## Task inputs
----

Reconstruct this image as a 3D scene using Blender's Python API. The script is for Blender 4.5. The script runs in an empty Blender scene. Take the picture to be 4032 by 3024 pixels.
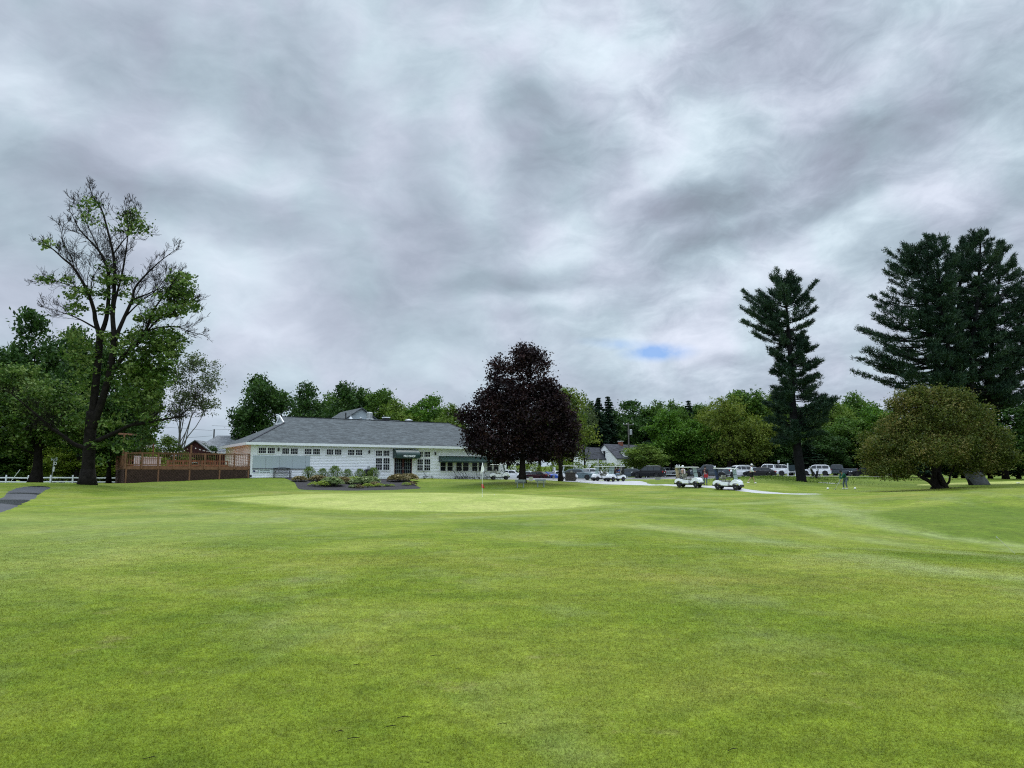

----

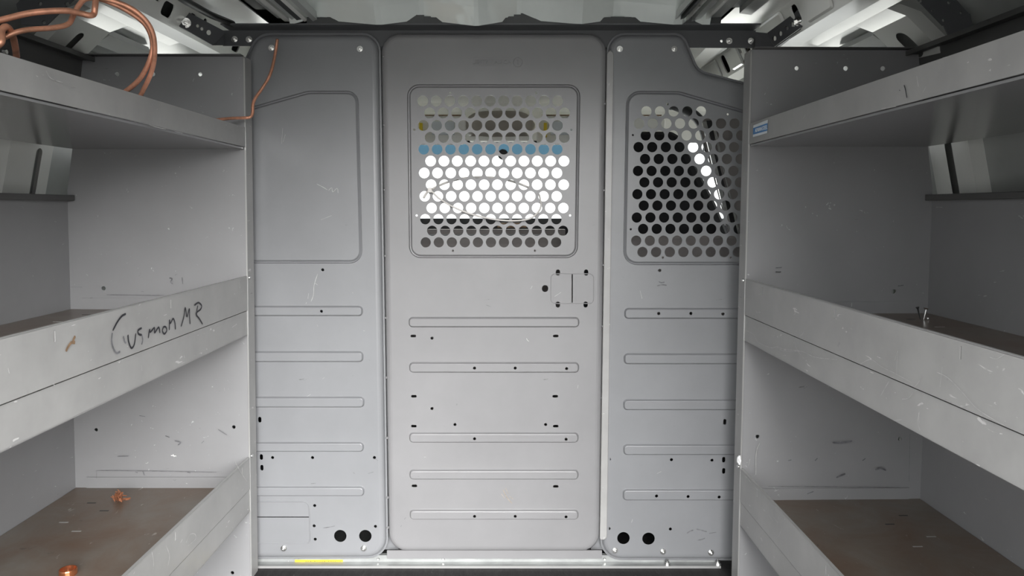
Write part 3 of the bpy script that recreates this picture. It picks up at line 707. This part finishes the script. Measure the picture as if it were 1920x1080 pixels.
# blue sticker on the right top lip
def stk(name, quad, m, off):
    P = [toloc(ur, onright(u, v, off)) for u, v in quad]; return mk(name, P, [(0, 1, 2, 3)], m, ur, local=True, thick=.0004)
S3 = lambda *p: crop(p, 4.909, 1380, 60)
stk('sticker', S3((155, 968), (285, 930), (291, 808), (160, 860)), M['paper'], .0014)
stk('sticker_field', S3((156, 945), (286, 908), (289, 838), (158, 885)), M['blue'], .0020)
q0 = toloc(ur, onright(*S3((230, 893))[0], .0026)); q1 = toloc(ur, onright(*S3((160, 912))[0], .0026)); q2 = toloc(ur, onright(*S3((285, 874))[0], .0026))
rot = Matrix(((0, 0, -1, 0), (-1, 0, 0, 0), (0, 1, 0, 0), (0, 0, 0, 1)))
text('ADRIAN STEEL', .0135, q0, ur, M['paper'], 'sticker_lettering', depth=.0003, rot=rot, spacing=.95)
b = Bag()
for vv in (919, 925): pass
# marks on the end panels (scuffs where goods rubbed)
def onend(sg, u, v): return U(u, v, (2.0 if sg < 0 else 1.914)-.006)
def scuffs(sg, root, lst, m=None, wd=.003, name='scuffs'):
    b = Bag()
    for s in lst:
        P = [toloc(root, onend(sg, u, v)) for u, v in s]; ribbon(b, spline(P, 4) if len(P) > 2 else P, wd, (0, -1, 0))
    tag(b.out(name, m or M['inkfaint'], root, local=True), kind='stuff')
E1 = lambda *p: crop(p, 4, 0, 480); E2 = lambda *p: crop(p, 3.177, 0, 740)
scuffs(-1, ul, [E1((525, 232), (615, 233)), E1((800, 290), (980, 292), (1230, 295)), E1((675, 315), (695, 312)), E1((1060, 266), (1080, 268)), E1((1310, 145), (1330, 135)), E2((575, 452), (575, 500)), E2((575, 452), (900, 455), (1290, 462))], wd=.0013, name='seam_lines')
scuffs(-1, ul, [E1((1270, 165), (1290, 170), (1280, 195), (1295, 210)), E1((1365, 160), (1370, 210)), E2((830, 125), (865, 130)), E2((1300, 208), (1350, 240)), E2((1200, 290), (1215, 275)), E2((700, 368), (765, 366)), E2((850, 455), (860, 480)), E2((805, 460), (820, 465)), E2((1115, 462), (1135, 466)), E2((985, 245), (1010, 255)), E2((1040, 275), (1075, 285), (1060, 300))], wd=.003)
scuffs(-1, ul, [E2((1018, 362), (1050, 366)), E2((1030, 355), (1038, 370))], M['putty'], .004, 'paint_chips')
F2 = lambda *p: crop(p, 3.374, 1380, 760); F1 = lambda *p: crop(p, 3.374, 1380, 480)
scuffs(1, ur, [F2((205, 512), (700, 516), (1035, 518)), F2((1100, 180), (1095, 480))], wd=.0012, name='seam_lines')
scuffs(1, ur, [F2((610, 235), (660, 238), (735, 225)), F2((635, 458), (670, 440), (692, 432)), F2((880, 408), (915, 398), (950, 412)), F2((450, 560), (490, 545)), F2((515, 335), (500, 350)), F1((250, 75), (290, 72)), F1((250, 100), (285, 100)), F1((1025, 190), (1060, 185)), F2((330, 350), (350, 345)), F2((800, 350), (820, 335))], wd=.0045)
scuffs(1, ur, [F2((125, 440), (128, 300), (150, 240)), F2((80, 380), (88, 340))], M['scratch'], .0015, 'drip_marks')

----

## Given problem
Identify all lines in the records above with the word "script".

## Solution for this problem
Reconstruct this image as a 3D scene using Blender's Python API. The script is for Blender 4.5. The script runs in an empty Blender scene. Take the picture to be 4032 by 3024 pixels.
Write part 3 of the bpy script that recreates this picture. It picks up at line 707. This part finishes the script. Measure the picture as if it were 1920x1080 pixels.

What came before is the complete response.